» TO DO:
Gather all lines containing the string "picture" and copy them out.

━━━━━ DATA LINES ━━━━━

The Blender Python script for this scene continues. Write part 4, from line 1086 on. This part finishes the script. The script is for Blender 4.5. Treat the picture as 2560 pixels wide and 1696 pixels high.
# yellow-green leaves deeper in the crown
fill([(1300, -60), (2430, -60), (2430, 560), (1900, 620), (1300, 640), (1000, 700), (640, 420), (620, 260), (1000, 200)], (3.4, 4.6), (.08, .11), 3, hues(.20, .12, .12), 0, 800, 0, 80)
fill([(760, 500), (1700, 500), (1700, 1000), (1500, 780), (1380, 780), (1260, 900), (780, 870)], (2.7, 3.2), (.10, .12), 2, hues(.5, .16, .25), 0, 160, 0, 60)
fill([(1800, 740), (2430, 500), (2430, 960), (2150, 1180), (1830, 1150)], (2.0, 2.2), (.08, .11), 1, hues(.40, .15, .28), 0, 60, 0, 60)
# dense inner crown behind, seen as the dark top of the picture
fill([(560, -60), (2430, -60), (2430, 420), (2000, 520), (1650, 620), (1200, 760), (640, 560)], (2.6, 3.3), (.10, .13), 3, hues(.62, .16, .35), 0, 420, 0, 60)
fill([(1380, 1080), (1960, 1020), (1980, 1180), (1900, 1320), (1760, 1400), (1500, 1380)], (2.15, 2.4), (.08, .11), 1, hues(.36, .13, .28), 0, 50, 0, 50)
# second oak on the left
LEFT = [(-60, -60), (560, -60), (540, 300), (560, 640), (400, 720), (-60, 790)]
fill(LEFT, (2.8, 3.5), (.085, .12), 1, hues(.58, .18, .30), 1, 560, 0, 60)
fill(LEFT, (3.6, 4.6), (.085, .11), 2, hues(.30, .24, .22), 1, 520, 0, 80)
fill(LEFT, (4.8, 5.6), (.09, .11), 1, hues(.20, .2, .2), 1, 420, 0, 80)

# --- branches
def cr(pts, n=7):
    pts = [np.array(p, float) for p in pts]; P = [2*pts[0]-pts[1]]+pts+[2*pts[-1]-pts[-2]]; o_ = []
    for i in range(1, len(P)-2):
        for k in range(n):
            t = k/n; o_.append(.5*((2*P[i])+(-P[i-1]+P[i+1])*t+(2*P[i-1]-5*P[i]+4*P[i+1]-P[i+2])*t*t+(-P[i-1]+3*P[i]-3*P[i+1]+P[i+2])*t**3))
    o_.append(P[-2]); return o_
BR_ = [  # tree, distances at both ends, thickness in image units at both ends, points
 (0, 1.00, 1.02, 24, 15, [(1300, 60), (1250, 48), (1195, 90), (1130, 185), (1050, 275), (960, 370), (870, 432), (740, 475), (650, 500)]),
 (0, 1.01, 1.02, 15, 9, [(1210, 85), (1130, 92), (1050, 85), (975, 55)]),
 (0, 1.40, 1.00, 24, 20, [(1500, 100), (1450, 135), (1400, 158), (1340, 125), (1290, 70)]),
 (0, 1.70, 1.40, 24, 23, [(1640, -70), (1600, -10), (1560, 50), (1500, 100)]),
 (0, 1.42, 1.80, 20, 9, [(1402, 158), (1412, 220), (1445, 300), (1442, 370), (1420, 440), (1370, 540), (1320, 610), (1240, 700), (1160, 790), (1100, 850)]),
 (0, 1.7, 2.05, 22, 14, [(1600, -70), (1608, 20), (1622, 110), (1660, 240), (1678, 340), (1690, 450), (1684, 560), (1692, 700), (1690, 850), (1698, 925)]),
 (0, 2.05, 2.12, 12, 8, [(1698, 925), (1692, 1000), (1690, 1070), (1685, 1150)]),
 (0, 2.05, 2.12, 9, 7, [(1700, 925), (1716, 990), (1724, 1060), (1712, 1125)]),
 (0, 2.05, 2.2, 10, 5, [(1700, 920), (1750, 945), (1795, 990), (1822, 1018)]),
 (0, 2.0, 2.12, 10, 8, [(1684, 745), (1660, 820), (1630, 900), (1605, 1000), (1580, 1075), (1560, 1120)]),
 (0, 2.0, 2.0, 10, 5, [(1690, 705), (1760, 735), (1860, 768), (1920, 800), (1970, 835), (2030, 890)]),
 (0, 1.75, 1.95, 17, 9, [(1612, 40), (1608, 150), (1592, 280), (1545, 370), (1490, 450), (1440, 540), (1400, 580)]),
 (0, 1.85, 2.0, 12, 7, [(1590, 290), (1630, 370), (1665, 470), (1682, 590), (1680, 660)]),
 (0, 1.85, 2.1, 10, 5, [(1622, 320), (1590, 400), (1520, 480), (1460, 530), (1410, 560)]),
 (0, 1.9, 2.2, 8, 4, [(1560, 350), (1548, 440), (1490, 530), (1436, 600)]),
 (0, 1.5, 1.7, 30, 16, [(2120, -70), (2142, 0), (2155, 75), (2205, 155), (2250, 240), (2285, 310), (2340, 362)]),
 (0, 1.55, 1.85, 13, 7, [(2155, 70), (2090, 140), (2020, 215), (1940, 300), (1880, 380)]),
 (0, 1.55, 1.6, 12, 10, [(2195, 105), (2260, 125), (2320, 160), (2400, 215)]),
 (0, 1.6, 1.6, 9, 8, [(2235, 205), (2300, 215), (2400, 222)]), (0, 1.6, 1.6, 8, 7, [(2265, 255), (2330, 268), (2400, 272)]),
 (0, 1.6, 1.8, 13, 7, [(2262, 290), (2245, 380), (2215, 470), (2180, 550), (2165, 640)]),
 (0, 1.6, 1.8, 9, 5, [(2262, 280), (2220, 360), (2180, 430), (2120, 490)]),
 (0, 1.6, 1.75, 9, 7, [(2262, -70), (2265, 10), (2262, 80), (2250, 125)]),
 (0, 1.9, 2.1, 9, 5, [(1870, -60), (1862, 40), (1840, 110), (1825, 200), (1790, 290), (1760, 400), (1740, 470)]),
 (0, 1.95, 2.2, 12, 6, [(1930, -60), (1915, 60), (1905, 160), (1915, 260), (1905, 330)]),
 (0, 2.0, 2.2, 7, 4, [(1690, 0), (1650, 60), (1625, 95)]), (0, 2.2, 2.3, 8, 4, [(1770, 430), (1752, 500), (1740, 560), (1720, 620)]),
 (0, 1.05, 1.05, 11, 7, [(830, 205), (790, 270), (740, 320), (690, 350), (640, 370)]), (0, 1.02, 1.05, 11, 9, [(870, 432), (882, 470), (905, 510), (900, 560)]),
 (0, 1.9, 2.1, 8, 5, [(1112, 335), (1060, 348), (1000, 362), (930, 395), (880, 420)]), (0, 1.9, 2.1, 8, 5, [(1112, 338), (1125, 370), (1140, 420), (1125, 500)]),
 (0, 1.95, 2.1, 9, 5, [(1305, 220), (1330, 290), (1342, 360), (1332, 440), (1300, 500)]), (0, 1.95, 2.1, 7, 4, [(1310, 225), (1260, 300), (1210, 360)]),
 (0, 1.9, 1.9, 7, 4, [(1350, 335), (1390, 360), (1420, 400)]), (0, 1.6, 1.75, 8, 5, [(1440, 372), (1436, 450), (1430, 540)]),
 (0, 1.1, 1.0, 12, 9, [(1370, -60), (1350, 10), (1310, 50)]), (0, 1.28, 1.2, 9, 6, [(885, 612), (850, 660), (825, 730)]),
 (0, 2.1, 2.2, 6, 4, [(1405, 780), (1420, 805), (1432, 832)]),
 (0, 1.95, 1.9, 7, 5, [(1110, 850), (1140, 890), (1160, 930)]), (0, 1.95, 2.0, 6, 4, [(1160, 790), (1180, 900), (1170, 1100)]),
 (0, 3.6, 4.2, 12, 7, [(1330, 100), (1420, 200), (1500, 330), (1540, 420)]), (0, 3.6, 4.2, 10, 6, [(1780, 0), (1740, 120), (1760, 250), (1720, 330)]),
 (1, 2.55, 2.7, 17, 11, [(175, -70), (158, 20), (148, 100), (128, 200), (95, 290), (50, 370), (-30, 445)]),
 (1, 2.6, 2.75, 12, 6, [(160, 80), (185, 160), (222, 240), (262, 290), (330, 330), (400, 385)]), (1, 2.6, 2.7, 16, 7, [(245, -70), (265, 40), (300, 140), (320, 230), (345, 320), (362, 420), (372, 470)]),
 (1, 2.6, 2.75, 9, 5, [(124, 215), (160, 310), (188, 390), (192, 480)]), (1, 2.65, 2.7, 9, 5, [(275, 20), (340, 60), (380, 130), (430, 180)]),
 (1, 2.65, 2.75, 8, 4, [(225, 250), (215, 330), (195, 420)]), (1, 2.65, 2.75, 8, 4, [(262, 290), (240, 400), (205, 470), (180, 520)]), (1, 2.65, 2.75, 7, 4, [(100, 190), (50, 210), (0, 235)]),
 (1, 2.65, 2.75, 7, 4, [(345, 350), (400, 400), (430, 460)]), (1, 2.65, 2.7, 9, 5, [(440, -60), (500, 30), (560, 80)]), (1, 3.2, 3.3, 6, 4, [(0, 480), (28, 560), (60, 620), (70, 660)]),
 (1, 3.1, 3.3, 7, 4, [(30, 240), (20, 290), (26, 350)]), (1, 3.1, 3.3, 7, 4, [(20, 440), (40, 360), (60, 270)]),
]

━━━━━

» TASK RESPONSE:
The Blender Python script for this scene continues. Write part 4, from line 1086 on. This part finishes the script. The script is for Blender 4.5. Treat the picture as 2560 pixels wide and 1696 pixels high.
# dense inner crown behind, seen as the dark top of the picture